─── Dataset excerpt

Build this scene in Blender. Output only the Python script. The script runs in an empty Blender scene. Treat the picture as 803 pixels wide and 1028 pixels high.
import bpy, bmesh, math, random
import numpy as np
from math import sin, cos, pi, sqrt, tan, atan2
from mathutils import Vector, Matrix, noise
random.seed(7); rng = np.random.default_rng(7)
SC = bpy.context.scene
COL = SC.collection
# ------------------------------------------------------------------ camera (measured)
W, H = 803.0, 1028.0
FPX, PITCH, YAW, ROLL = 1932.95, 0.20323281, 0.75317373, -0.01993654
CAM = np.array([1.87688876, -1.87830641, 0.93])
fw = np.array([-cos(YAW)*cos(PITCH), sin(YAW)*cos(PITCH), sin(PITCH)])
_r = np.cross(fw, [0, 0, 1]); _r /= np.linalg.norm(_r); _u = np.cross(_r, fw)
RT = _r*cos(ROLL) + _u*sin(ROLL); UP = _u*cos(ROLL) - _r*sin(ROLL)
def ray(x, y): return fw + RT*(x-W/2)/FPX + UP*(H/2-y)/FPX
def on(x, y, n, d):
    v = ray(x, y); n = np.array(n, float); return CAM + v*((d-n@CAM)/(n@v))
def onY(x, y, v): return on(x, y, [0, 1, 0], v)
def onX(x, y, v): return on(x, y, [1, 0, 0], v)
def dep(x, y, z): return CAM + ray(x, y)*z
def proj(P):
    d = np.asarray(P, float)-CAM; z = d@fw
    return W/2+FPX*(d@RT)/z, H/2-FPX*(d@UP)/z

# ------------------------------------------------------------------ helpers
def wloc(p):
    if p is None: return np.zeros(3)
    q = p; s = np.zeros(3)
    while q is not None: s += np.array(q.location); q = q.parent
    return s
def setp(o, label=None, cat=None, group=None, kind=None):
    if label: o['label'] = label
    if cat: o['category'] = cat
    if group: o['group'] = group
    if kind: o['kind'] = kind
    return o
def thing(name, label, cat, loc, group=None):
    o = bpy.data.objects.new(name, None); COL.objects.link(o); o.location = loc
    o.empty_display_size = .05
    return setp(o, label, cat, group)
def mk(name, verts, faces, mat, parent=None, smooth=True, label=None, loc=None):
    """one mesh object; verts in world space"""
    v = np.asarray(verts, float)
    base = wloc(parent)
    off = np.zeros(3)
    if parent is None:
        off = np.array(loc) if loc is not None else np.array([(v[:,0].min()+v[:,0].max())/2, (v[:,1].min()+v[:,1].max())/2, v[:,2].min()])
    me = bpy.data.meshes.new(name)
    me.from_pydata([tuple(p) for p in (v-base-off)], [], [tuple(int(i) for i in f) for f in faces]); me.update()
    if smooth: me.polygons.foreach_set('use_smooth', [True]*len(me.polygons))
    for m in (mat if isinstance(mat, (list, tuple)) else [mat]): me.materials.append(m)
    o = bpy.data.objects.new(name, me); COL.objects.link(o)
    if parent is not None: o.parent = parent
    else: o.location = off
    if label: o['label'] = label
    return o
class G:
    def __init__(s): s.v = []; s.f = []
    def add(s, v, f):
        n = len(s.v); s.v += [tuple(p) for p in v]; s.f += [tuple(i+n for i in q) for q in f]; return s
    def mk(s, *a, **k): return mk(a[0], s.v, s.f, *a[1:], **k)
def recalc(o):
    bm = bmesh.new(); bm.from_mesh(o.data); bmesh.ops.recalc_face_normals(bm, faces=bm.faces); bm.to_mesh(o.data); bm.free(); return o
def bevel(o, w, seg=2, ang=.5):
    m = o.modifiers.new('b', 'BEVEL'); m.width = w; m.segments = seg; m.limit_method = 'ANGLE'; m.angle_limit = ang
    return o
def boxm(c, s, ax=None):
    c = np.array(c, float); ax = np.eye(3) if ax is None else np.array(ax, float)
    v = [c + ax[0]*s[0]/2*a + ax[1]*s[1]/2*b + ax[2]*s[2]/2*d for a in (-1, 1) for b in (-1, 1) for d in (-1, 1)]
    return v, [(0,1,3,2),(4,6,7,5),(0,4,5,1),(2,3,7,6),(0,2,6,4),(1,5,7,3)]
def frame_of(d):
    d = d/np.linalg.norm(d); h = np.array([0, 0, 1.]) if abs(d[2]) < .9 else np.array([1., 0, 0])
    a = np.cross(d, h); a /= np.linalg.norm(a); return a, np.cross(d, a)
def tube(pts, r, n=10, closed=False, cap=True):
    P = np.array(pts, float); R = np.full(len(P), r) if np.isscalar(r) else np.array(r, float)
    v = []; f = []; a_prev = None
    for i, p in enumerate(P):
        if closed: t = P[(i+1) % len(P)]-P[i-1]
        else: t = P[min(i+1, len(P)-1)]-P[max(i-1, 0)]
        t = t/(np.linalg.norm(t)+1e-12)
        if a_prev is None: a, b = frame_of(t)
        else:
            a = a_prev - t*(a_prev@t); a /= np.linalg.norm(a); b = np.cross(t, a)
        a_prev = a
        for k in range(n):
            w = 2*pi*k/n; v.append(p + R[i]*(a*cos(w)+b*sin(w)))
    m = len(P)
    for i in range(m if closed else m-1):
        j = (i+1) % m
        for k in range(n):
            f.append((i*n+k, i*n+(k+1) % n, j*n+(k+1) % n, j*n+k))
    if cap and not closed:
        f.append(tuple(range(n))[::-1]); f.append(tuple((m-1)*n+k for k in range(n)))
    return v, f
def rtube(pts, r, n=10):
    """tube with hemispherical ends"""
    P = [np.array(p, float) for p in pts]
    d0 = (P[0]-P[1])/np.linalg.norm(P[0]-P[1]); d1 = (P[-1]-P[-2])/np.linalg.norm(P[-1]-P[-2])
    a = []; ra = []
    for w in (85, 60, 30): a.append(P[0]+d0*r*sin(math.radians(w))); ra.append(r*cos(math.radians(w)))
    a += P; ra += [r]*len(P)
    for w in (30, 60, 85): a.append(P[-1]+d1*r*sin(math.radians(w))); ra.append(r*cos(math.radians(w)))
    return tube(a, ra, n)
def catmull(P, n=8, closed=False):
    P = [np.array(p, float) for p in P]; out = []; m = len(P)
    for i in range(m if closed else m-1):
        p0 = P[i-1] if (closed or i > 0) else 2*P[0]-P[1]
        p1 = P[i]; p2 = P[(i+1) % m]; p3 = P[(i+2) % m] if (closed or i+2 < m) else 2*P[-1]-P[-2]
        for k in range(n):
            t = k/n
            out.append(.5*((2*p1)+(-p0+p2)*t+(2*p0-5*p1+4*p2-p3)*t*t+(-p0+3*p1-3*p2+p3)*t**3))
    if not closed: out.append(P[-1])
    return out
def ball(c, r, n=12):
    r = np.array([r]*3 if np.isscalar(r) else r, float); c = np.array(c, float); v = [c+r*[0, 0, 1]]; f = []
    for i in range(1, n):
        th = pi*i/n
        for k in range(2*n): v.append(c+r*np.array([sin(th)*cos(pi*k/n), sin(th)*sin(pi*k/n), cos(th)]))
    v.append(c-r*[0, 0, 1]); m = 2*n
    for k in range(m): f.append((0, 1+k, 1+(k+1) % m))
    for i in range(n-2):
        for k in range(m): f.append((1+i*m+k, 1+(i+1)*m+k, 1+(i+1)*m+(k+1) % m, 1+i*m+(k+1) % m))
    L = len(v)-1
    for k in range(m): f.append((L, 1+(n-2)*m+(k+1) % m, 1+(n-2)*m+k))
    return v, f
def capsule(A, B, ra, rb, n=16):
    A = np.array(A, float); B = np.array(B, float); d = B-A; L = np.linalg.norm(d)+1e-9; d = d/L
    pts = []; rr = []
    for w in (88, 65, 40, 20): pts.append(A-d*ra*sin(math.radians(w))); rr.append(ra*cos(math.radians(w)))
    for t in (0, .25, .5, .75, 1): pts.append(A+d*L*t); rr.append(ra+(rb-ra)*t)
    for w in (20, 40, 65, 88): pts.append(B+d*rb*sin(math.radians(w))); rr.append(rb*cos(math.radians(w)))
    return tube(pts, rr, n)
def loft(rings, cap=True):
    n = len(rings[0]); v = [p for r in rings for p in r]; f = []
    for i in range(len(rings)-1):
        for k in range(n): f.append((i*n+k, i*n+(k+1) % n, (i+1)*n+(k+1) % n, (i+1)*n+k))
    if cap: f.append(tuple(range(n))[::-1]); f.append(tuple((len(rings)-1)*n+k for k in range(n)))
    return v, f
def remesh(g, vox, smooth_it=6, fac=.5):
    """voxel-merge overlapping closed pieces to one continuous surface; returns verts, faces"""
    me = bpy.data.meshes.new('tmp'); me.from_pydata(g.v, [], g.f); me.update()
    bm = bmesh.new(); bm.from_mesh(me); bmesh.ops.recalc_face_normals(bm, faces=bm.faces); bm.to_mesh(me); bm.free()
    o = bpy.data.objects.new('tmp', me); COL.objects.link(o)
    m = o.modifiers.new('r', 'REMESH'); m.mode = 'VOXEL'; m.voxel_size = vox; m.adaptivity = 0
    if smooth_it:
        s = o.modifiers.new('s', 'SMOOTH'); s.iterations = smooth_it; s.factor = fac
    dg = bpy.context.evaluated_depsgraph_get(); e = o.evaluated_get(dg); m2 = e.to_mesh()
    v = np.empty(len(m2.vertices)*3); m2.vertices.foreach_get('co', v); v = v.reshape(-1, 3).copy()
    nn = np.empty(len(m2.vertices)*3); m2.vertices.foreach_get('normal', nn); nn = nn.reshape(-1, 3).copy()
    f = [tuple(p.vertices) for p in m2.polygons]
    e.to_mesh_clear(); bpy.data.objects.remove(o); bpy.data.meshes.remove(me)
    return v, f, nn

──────

Set problem:
From the opening line of the data above through the line that contains "return W/2+FPX*(d@RT)/z, H/2-FPX*(d@UP)/z", please print each line as it stands and only those lines.

Completed task:
Build this scene in Blender. Output only the Python script. The script runs in an empty Blender scene. Treat the picture as 803 pixels wide and 1028 pixels high.
import bpy, bmesh, math, random
import numpy as np
from math import sin, cos, pi, sqrt, tan, atan2
from mathutils import Vector, Matrix, noise
random.seed(7); rng = np.random.default_rng(7)
SC = bpy.context.scene
COL = SC.collection
# ------------------------------------------------------------------ camera (measured)
W, H = 803.0, 1028.0
FPX, PITCH, YAW, ROLL = 1932.95, 0.20323281, 0.75317373, -0.01993654
CAM = np.array([1.87688876, -1.87830641, 0.93])
fw = np.array([-cos(YAW)*cos(PITCH), sin(YAW)*cos(PITCH), sin(PITCH)])
_r = np.cross(fw, [0, 0, 1]); _r /= np.linalg.norm(_r); _u = np.cross(_r, fw)
RT = _r*cos(ROLL) + _u*sin(ROLL); UP = _u*cos(ROLL) - _r*sin(ROLL)
def ray(x, y): return fw + RT*(x-W/2)/FPX + UP*(H/2-y)/FPX
def on(x, y, n, d):
    v = ray(x, y); n = np.array(n, float); return CAM + v*((d-n@CAM)/(n@v))
def onY(x, y, v): return on(x, y, [0, 1, 0], v)
def onX(x, y, v): return on(x, y, [1, 0, 0], v)
def dep(x, y, z): return CAM + ray(x, y)*z
def proj(P):
    d = np.asarray(P, float)-CAM; z = d@fw
    return W/2+FPX*(d@RT)/z, H/2-FPX*(d@UP)/z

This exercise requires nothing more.